The price of land at one pound an acre, with grants of no less than twenty acres, Pemberton believed to be the first incentive. Passage at reasonable rates was also held out as a carrot to attract the colonist. And, although any minerals discovered on the land would automatically belong to the HBC, the owner would be allowed to work for his own benefit any coal mine that might be on his land, on payment of royalty of half a crown per ton. Fishing rights were given to the colonist, and an added attraction was the fact that all ports and harbours were open and free.

Despite all this, real success in colonization did not come about until after the first gold rush of 1858. It can, therefore, be surmised that one of the foremost reasons why any man decided to uproot himself and his family in order to travel to the other side of the world was simply that he had developed a bad case of gold fever.

The British government had seen the need to colonize Vancouver Island as protection against the threat of further American infiltration. What happened in 1858 and again in 1862, however, was certainly not what the government had envisioned, for among the numerous nationalities arriving in Victoria were many Americans.

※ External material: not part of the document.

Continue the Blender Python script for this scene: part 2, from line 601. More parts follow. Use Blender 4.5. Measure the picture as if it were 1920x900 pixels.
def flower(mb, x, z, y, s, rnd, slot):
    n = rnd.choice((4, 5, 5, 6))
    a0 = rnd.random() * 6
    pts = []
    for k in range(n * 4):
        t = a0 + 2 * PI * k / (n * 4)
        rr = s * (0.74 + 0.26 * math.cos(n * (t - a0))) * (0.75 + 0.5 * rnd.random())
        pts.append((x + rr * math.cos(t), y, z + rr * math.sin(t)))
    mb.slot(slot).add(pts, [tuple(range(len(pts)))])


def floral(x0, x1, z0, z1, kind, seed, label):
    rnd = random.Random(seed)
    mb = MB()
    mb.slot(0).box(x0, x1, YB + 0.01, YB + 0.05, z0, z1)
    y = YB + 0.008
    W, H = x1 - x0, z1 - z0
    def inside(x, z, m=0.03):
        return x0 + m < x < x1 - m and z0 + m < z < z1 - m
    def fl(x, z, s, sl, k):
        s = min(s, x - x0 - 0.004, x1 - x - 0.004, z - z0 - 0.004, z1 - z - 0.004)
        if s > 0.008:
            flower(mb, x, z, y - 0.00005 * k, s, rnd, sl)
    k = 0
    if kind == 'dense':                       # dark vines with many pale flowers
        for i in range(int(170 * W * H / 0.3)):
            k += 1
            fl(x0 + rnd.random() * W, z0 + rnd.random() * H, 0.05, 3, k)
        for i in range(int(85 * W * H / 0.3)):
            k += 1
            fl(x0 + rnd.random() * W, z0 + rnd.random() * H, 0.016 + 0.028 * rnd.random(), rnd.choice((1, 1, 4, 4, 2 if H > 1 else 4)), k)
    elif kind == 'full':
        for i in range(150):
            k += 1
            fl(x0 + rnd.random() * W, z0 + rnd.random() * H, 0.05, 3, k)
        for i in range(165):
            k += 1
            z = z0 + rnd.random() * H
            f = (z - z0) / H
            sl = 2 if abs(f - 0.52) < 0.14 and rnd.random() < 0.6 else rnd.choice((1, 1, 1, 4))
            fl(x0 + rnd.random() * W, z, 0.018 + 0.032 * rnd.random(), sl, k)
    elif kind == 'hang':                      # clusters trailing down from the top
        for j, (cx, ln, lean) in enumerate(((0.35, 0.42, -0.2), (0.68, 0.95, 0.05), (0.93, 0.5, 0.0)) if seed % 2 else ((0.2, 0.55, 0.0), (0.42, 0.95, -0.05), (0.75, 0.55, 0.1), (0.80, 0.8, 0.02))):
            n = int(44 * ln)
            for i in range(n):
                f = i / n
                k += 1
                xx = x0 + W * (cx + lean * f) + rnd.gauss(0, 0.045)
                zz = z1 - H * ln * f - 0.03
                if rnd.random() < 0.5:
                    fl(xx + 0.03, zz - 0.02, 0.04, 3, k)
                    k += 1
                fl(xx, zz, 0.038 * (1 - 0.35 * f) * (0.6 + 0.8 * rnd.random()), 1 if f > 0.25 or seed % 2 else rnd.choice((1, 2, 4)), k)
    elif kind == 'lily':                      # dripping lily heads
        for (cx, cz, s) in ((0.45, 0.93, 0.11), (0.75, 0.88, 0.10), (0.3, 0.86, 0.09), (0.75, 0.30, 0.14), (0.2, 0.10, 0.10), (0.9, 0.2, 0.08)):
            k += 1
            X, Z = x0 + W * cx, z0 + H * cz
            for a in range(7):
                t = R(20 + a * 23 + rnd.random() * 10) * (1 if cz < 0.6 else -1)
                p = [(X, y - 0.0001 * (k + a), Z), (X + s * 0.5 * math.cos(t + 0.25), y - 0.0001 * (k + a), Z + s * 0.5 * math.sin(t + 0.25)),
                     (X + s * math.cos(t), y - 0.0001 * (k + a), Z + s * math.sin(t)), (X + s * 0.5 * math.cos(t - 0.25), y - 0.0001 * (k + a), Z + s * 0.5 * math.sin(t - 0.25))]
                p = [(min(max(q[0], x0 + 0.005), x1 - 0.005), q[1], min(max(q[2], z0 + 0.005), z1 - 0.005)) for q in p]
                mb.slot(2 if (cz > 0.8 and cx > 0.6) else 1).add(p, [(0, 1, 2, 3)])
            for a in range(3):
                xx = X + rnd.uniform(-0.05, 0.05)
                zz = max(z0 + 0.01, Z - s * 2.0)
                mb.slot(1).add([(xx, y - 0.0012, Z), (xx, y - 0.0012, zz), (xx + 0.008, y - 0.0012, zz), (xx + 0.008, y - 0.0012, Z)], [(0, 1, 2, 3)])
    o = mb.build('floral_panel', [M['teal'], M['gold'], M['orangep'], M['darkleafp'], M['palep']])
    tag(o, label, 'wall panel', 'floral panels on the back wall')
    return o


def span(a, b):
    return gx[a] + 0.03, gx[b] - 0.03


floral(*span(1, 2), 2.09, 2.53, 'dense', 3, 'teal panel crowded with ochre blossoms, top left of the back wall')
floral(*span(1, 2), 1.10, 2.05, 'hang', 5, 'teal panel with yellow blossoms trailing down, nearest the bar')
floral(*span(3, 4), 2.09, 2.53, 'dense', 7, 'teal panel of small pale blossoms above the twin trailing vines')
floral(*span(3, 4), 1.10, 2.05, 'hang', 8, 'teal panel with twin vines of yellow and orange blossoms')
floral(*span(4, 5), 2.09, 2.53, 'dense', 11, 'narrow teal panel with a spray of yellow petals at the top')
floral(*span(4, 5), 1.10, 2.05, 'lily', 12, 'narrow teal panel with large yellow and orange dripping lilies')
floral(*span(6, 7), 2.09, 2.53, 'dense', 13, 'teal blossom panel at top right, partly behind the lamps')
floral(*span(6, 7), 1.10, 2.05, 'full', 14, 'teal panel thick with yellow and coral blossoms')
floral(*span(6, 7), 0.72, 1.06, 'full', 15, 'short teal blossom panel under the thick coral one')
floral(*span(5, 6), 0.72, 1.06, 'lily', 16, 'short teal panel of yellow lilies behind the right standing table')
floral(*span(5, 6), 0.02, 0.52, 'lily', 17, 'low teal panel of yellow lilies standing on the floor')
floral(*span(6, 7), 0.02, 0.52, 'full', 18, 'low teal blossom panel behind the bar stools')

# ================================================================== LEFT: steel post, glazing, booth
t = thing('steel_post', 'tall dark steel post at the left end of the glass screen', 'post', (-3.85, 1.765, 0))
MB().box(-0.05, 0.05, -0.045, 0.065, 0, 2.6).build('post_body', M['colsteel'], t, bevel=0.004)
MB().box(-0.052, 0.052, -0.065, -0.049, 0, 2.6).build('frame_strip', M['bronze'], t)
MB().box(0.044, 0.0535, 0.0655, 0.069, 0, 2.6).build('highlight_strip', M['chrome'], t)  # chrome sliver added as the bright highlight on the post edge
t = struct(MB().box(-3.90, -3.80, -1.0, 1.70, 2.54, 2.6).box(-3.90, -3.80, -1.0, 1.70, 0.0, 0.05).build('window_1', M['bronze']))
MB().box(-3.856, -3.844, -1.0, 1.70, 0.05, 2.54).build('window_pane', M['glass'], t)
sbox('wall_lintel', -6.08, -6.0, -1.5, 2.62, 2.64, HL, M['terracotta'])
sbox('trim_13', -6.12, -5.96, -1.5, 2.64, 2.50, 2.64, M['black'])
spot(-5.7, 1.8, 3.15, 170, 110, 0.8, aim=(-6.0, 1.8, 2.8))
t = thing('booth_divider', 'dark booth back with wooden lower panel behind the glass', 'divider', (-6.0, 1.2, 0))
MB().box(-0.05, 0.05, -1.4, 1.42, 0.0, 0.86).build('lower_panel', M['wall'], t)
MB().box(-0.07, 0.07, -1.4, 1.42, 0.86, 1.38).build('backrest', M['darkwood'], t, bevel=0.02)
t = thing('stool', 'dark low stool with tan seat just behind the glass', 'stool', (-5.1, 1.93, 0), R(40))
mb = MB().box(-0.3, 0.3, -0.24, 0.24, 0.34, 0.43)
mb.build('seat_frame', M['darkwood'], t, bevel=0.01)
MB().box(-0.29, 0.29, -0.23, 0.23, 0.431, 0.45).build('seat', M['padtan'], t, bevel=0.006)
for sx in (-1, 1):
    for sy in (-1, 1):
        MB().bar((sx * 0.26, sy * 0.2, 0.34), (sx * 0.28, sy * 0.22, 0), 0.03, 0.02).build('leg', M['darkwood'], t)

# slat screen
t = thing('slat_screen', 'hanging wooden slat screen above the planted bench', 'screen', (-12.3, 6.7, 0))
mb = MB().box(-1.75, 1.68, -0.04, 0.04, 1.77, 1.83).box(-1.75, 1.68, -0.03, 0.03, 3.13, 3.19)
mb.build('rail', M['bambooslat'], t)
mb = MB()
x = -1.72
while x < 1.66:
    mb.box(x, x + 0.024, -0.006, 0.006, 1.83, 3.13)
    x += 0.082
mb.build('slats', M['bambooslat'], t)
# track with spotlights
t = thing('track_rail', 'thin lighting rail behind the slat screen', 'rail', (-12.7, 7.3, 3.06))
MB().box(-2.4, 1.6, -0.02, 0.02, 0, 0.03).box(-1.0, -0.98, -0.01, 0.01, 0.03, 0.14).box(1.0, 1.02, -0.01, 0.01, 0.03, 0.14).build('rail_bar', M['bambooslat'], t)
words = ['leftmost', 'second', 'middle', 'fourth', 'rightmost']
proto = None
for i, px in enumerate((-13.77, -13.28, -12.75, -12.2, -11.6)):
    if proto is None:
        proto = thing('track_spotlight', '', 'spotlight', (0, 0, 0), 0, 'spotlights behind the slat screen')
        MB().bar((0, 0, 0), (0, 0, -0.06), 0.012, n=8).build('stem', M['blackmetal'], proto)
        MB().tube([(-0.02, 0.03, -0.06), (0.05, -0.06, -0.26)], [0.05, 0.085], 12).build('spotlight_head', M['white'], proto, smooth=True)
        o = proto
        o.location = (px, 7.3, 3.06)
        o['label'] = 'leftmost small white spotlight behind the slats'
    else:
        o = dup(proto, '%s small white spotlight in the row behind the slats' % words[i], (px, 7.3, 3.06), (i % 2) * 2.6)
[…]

Nonetheless, the colonists with British backgrounds gradually grew in number until Victoria’s original establishment became so strongly entrenched in society that even the new cosmopolitan atmosphere developing alongside it could not destroy it. In the final analysis, it would seem that Pemberton’s town plan and his ideas for colonization were indeed successful and would have continued to be successful, albeit more slowly, even had there not been a gold rush.

Other ethnic groups brought with them new and diverse religions, as well as their culture and customs. Victoria’s society became a mixture of many things, but one aspect did not change. A strong division of class was still evident: the upper echelon of the population continued to set the tone and pace of life in those early years.

These people were an elite and powerful group of settlers who became the aristocracy of Victoria. Their backgrounds varied, and in many cases those backgrounds were quite unremarkable. Once they were established in their chosen new life, however, their uniqueness, coupled with a broad visionary awareness of what was required to make that new life successful, enabled them to turn those pasts into phenomenal futures. Names such as Douglas, Skinner, and Pemberton were the foundation of that new world. In due course, other names such as Crease, O’Reilly, Rithet, Trutch, and Barnard, joined the group. This new breed of colonist was the beginning of a dynasty.

As the stories of these families unfold, the social life they enjoyed will be explored and examined. Their new world was still very young and vulnerable, but the colony’s upper-class citizens intended to establish a society fashioned according to the institutions of the old world they had forsaken in favour of greener pastures in Victoria.

Consequently, without realizing it, they created instead a unique community halfway between British traditionalism and North American brashness.